2011. Deuxième étude sismique de PGS en 2D sur 3 814 km2 dans les eaux libanaises.
2011. Troisième étude sismique en 3D de PGS sur une zone de 1 395 km2 dans la partie sud des eaux libanaises, dont les résultats sont attendus en octobre.
19 mai 2011. Lettre de protestation du chef de la diplomatie libanaise Ali Chami adressée à Nicosie à l’issue de la signature de l’accord frontalier israélo-chypriote.
20 juin 2011. Le ministre des Affaires étrangères Adnan Mansour envoie une lettre de protestation au secrétaire général de l’ONU lui rappelant que le Liban considère que sa frontière avec Israël va du point 1B au point 23 et non pas au point 1 de son accord avec Chypre.

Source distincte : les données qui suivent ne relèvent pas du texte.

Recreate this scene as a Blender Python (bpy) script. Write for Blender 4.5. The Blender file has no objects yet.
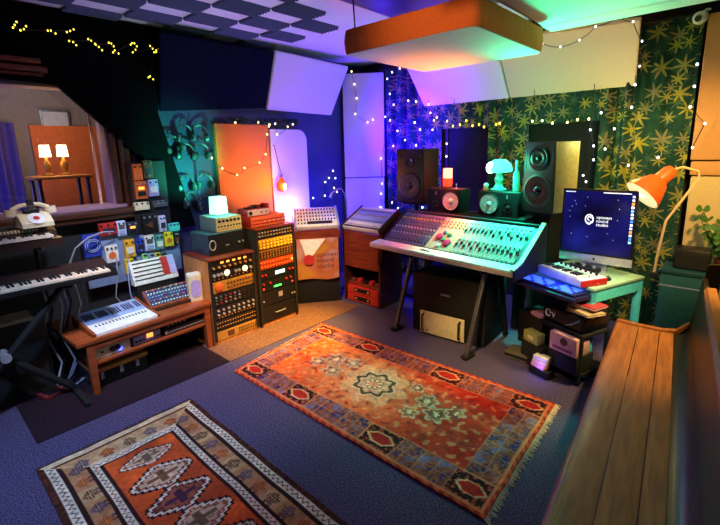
import bpy, bmesh, math, random
from mathutils import Vector, Matrix, noise
random.seed(7)
PI = math.pi
R = math.radians
scene = bpy.context.scene
COL = scene.collection

# ------------------------------------------------------------------ camera
F_PX, Y0_PX = 425.3, 236.0
yaw, pit, rol = R(42.24), R(11.64), R(-1.40)
fw = Vector((-math.sin(yaw)*math.cos(pit), math.cos(yaw)*math.cos(pit), -math.sin(pit)))
rt = Vector((math.cos(yaw), math.sin(yaw), 0))
up = rt.cross(fw)
r2 = rt*math.cos(rol) + up*math.sin(rol)
u2 = -rt*math.sin(rol) + up*math.cos(rol)
cd = bpy.data.cameras.new('camera')
cam = bpy.data.objects.new('camera', cd)
COL.objects.link(cam)
cd.sensor_fit = 'HORIZONTAL'
cd.sensor_width = 36
cd.lens = 36*F_PX/720
cd.shift_y = -(262.5-Y0_PX)/720
cd.clip_start = .05
mw = Matrix.Identity(4)
for i in range(3):
    mw[i][0], mw[i][1], mw[i][2] = r2[i], u2[i], -fw[i]
mw.translation = (0, 0, 1.75)
cam.matrix_world = mw
scene.camera = cam

# ------------------------------------------------------------------ world, exposure
w = bpy.data.worlds.new('world')
scene.world = w
w.use_nodes = True
w.node_tree.nodes['Background'].inputs[0].default_value = (.02, .02, .03, 1)
w.node_tree.nodes['Background'].inputs[1].default_value = .3
vs = scene.view_settings
vs.view_transform = 'Standard'
vs.look = 'None'
vs.gamma = 1
vs.use_curve_mapping = False
vs.exposure = 0.0

# ------------------------------------------------------------------ room light: hidden lamps and added fill spots
def light(name, kind, loc, power, col, size=.08, aim=None, spot=None, blend=.5):
    d = bpy.data.lights.new(name, kind)
    d.energy = power
    d.color = col
    if kind == 'AREA':
        d.size = size
    else:
        d.shadow_soft_size = size
    if kind == 'SPOT':
        d.spot_size = R(spot or 90)
        d.spot_blend = blend
    o = bpy.data.objects.new(name, d)
    COL.objects.link(o)
    o.location = loc
    if aim:
        o.rotation_euler = (Vector(aim)-Vector(loc)).to_track_quat('-Z', 'Y').to_euler()
    return o

TEAL = (.02, 1, .55)
light('ceiling_spot_cool', 'SPOT', (-2.2, -.1, 2.75), 330, (.42, .6, 1), .12, (-3.0, .85, 0), 60, 1)
light('fill_pedals', 'SPOT', (-2.6, .9, 2.75), 190, (.6, .74, 1), .08, (-3.9, 1.3, .75), 46, .8)  # unseen fill added for the pedals and bench gear
light('fill_bench', 'SPOT', (-2.4, 1.0, 2.75), 120, (1, .66, .36), .1, (-3.45, 1.2, .35), 42, .9)  # warm fill added for the bench wood, no fixture there
light('fill_rug', 'SPOT', (-2.3, 1.5, 2.75), 170, (1, .55, .28), .12, (-2.55, 2.2, 0), 50, 1)  # added warm fill over the red rug
light('fill_rack_floor', 'SPOT', (-2.6, 2.9, 2.3), 700, (1, .56, .1), .08, (-3.2, 2.45, 0), 38, .9)  # amber fill added for the mat by the racks, hangs free
light('fill_amber', 'SPOT', (-2.2, 1.9, 2.3), 260, (1, .55, .12), .1, (-3.35, 2.5, .2), 56, .9)  # added gold fill for the rack fronts, no lamp there
light('fill_violet', 'SPOT', (-1.6, .5, 2.8), 34, (.5, .22, 1), .12, (-2.1, 1.4, 0), 62, 1)  # unseen violet fill added over the carpet
light('fill_cloud', 'SPOT', (-1.0, .2, 2.72), 130, (1, .5, .2), .1, (-1.55, 2.6, 2.52), 30, 1)  # fill added to brighten the cloud's orange sides
light('fill_stands', 'SPOT', (-2.4, 1.9, 2.3), 190, (1, .70, .58), .1, (-3.35, 3.25, .6), 32, .9)  # added mid-air fill for the synthesizer stands
light('fill_desk', 'SPOT', (-1.3, 1.3, 2.3), 380, (1, .66, .22), .1, (-1.5, 3.05, .0), 28, 1)  # gold fill added for the floor under the mixing desk
light('fill_computer', 'SPOT', (-.1, 1.9, 2.5), 220, (1, .9, .8), .1, (-.70, 3.5, .6), 22, .9)  # added fill for the computer and the desk apron
light('fill_window', 'SPOT', (-2.6, .5, 2.75), 60, (1, .72, .66), .1, (-4.0, 1.0, 1.4), 44, .9)  # fill added to lift the window mouldings
light('fill_foam', 'SPOT', (-3.2, 1.9, 1.5), 26, (.55, .62, 1), .1, (-3.4, 2.1, 2.87), 120, .9)  # added from below to brighten the ceiling between foam squares
light('uplight_violet', 'SPOT', (-3.4, 3.9, 1.2), 50, (.16, .05, 1), .08, (-3.75, 3.3, 2.7), 100, .6)
light('uplight_violet_desk', 'SPOT', (-2.8, 3.75, 1.6), 70, (.3, .03, 1), .08, (-2.75, 4.4, 2.5), 66, 1)
light('uplight_blue', 'POINT', (-3.25, 4.3, 1.25), 70, (.015, .0, 1), .05)
light('fill_blue_curtain', 'SPOT', (-3.25, 3.95, 1.85), 460, (.03, .0, 1), .05, (-3.3, 4.66, 1.95), 110, .6)  # added mid-air fill that turns the curtain blue
light('fill_ochre', 'SPOT', (.25, 2.5, 2.5), 330, (1, .62, .22), .1, (-.35, 4.3, 1.45), 52, .9)  # unseen fill added for the ochre panels and right curtain
light('fill_tan', 'SPOT', (-.3, 2.2, 2.2), 60, (1, .42, .25), .1, (-1.2, 4.3, 2.5), 34, .9)  # added warm fill for the tan baffle
light('wall_blue', 'POINT', (-3.9, 3.5, 1.15), 22, (.015, .01, 1), .08)
light('fill_pew', 'SPOT', (.2, 3.2, 2.5), 330, (1, .66, .2), .1, (-.5, 3.2, .4), 44, 1)  # added fill that turns the pew golden, no lamp there

# ------------------------------------------------------------------ materials
def lin(c):
    return tuple(((x/255)/12.92 if x/255 <= .04045 else ((x/255+.055)/1.055)**2.4) for x in c)
MATS = {}
def M(name, c, rough=.55, metal=0., var=.12, scale=25., bump=0., emit=0., spec=.5, coat=0., alpha=1.):
    if name in MATS:
        return MATS[name]
    m = bpy.data.materials.new(name)
    m.use_nodes = True
    nt = m.node_tree
    b = nt.nodes['Principled BSDF']
    c = lin(c)
    b.inputs['Roughness'].default_value = rough
    b.inputs['Metallic'].default_value = metal
    b.inputs['Specular IOR Level'].default_value = spec
    b.inputs['Coat Weight'].default_value = coat
    tc = nt.nodes.new('ShaderNodeTexCoord')
    nz = nt.nodes.new('ShaderNodeTexNoise')
    nz.inputs['Scale'].default_value = scale
    nz.inputs['Detail'].default_value = 4
    nt.links.new(tc.outputs['Object'], nz.inputs['Vector'])
    cr = nt.nodes.new('ShaderNodeValToRGB')
    cr.color_ramp.elements[0].position = .3
    cr.color_ramp.elements[1].position = .7
    cr.color_ramp.elements[0].color = (*[x*(1-var) for x in c], 1)
    cr.color_ramp.elements[1].color = (*[min(1, x*(1+var)) for x in c], 1)
    nt.links.new(nz.outputs['Fac'], cr.inputs['Fac'])
    nt.links.new(cr.outputs['Color'], b.inputs['Base Color'])
    if bump:
        bp = nt.nodes.new('ShaderNodeBump')
        bp.inputs['Strength'].default_value = bump
        bp.inputs['Distance'].default_value = .01
        nt.links.new(nz.outputs['Fac'], bp.inputs['Height'])
        nt.links.new(bp.outputs['Normal'], b.inputs['Normal'])
    if emit:
        b.inputs['Emission Color'].default_value = (*c, 1)
        b.inputs['Emission Strength'].default_value = emit
    MATS[name] = m
    return m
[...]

28 juin 2011. Lettre du chef de la diplomatie chypriote Marco Kyprianou à son homologue libanais dans laquelle il assure que l’accord israélo-chypriote ne porte pas atteinte aux droits du Liban car, à l’instar de l’accord libano-chypriote, il prévoit les mécanismes de révision des points définis dans l’accord à la lumière des accords conclus avec des parties tierces. Le ministre rappelle que les points tripartites ne peuvent être définis qu’en accord entre les trois États concernés et suggère la formation d’une commission libano-chypriote pour trouver une solution.
10 juillet 2011. Le gouvernement israélien adopte le tracé de sa zone économique exclusive qui considère le point 1 de l’accord avec Chypre comme son point frontalier avec le Liban.